Shapoval had no military experience; like most professional ballet dancers, he received a pass from conscription when he turned 18, as a year in the army could ruin the training and preparation of years of ballet school. But on the day Russia invaded he signed up, first for a territorial defence unit and later for the Ukrainian army.
“He had two grandfathers who had fought in world war two and survived,” said Maksym Motkov, a friend of Shapoval’s who danced and worked with him. “He often heard their stories and was proud of their feats, and I think somewhere inside him he wanted to repeat them. And so when it came to his time, he had no hesitations and signed up.”
Shapoval was killed in September in fighting in the Donetsk region. His coffin, draped in a Ukrainian flag, was brought to the opera house a few days later for a memorial ceremony.

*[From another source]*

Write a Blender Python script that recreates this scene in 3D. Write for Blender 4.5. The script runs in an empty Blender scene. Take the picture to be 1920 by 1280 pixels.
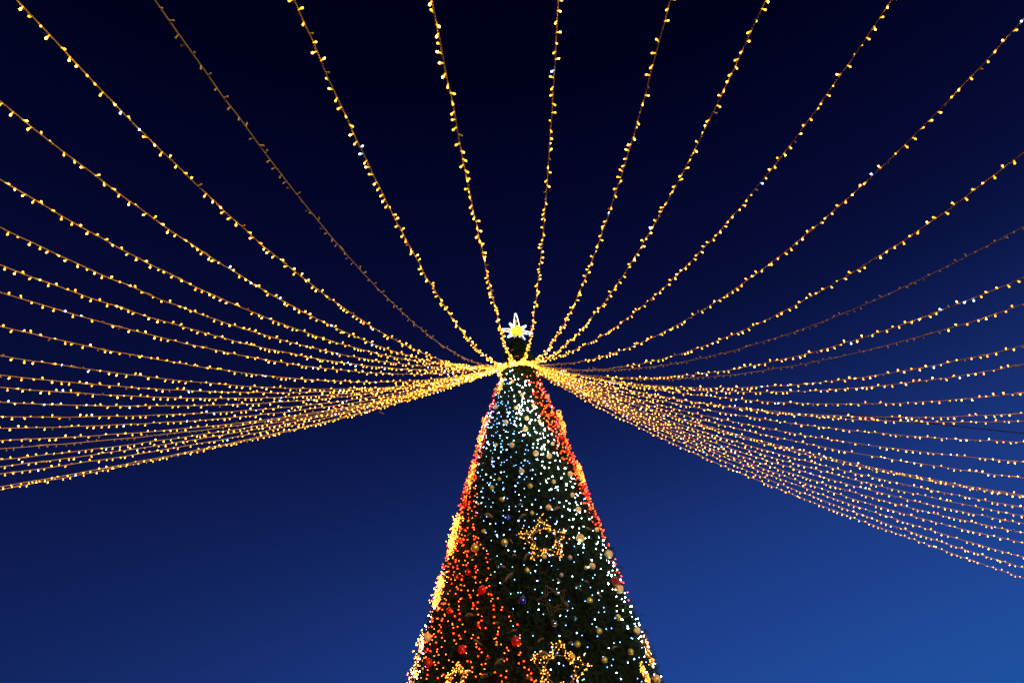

Strange things can happen during a wartime opera season. Anatoliy Solovianenko, the artistic director, recalled talking to journalists in an enforced break for an air-raid warning during the dress rehearsal for his staging of La Traviata last autumn. One of the journalists suggested that with the war going on and death all around, perhaps it would be better if Violetta Valéry, the opera’s lead character, did not die and the opera instead had a happy ending.
“This would be absurd, it’s there in Verdi that she dies, we can’t change it,” Solovianenko recalled telling the journalist. “And then, on the day of the premiere, seven minutes before the end of the performance there’s another air raid warning, and everyone goes to the shelter, and we get a call from the security services telling us that we cannot continue the performance. So, probably for the first time in 100,000 performances of La Traviata, Violetta indeed did not die.”
At one performance earlier in the season, Solovianenko decided to walk among the audience at the interval to ask why they had come. “They told me that they came to the opera because it was like a portal away from everything going on now, even for just for a few hours. To me, that’s the whole goal of what we are doing, that is what art is for,” he said.